Kastamonu Lahikası | Mektup 17 | 26
(26-27)

Kardeşlerim!

Size lâtif bir hikâye:

Bir zaman Barla’da bir zât, ağaçtan bir kutuda cevizli bir tatlı bana göndermişti. Mukabilini verdiğim o birbuçuk kilo lokmalardan her gün altışar tane ben kendim yerdim ve ba’zan o kadar ve daha ziyâde başkalara teberrük olarak verirdim. Sıddık Süleyman bu hâdiseyi belki tahattur eder. Bir aydan ziyâde devam etti. Sonra merhum Galib Bey ile hesab ettik, onun beş-altı misli bereket, içinde olduğuna kanaatımız geldi.

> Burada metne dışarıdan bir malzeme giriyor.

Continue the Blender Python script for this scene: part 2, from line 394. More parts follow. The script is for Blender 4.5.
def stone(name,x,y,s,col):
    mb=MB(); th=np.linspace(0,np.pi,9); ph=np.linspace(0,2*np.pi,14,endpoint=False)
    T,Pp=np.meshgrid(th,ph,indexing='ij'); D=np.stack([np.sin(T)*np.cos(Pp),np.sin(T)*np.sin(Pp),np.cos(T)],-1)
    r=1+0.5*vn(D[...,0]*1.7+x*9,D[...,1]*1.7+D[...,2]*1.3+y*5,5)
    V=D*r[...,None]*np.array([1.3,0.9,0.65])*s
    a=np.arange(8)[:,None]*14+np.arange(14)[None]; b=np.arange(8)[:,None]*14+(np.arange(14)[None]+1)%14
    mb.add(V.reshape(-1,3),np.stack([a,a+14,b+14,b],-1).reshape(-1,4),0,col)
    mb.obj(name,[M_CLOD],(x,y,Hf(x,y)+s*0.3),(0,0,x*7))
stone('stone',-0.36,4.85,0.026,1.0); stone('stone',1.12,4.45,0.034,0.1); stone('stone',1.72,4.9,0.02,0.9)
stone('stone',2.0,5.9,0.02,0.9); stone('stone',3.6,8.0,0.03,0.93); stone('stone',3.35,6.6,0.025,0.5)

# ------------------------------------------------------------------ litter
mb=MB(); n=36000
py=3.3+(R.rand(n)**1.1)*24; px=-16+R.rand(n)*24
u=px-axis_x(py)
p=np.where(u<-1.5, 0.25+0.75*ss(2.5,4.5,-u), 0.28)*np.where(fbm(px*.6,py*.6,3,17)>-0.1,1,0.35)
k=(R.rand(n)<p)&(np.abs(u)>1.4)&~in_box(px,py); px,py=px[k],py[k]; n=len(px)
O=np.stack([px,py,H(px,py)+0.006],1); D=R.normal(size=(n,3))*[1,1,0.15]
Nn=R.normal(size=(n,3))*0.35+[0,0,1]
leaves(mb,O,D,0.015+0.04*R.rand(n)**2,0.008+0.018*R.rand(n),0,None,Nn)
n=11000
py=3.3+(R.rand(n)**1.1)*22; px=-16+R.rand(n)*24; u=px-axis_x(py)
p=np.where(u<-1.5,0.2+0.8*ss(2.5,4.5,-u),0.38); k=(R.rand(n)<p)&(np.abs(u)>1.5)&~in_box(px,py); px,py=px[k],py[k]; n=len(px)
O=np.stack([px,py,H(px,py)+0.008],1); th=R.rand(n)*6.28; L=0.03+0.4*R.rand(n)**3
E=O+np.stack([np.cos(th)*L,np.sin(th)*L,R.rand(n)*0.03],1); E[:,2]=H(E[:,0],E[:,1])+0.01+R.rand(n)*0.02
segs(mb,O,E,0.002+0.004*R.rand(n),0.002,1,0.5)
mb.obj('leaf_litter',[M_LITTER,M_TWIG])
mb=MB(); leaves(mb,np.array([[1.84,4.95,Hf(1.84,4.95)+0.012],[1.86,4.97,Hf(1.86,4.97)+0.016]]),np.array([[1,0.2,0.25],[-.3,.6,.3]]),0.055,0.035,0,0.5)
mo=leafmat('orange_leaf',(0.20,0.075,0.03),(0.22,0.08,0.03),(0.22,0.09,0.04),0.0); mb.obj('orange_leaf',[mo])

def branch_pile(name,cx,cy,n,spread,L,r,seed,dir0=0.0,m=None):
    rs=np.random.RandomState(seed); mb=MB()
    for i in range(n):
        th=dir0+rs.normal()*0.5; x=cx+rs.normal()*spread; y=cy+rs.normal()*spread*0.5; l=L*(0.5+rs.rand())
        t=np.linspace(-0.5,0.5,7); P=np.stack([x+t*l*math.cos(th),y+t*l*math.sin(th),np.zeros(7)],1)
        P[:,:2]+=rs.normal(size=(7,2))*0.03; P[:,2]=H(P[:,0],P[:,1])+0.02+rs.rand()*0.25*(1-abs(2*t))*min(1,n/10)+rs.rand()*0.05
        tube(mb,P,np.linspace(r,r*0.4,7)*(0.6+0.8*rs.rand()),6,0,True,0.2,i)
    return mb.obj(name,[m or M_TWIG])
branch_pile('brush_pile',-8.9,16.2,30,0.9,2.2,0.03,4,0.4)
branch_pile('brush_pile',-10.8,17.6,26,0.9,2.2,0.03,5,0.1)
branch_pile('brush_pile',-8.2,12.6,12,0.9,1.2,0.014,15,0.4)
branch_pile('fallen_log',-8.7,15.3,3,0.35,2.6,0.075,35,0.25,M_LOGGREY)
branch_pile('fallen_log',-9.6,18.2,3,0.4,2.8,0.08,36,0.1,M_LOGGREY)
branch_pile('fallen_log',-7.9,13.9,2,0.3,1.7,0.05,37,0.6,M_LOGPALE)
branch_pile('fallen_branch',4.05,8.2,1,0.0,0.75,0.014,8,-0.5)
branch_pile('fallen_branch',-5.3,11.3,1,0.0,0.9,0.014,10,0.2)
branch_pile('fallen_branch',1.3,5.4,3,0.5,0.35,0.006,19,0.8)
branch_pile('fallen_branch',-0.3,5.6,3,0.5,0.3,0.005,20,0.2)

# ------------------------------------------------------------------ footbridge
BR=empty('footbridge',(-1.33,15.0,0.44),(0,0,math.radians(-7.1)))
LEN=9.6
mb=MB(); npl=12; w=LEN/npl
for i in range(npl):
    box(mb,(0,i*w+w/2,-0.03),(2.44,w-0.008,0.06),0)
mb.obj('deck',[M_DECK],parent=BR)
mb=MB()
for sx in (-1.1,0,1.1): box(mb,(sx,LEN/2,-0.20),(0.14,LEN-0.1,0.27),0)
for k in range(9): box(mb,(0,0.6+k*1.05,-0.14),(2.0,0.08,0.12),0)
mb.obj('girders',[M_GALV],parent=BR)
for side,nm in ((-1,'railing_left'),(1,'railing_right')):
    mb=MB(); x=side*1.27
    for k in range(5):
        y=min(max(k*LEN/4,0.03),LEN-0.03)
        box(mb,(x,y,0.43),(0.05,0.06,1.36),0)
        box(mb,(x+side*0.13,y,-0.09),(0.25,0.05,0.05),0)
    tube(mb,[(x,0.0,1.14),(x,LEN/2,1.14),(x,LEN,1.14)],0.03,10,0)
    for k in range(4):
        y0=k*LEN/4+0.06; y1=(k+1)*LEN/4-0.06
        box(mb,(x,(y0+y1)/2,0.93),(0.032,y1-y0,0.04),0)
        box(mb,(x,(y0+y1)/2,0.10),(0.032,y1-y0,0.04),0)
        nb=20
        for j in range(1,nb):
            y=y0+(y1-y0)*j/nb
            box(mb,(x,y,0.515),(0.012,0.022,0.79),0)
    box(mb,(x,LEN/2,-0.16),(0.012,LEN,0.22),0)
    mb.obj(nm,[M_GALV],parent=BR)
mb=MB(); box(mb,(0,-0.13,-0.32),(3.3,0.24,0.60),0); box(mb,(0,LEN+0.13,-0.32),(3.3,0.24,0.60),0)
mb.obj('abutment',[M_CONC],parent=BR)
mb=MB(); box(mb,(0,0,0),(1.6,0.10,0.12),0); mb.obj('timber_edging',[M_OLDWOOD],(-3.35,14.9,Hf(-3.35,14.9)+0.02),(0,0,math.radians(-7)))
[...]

Ben o vakit dedim: “Bu zâtta ehemmiyetli bir bereket, bir ihlas var.” Şimdi tahmin ve tahattur ediyorum ki, o zât Hacı Hâfız imiş. O acib bereketin şimdi sırrı çıkmış.

Nur fabrikasının sâhibi Hâfız Ali’nin ve mübâreklerin köyleri ortasında, duada Sav köyü mevki almış. Tam bir senedir ahya yüzünden emvât dahi hisse alıyorlar.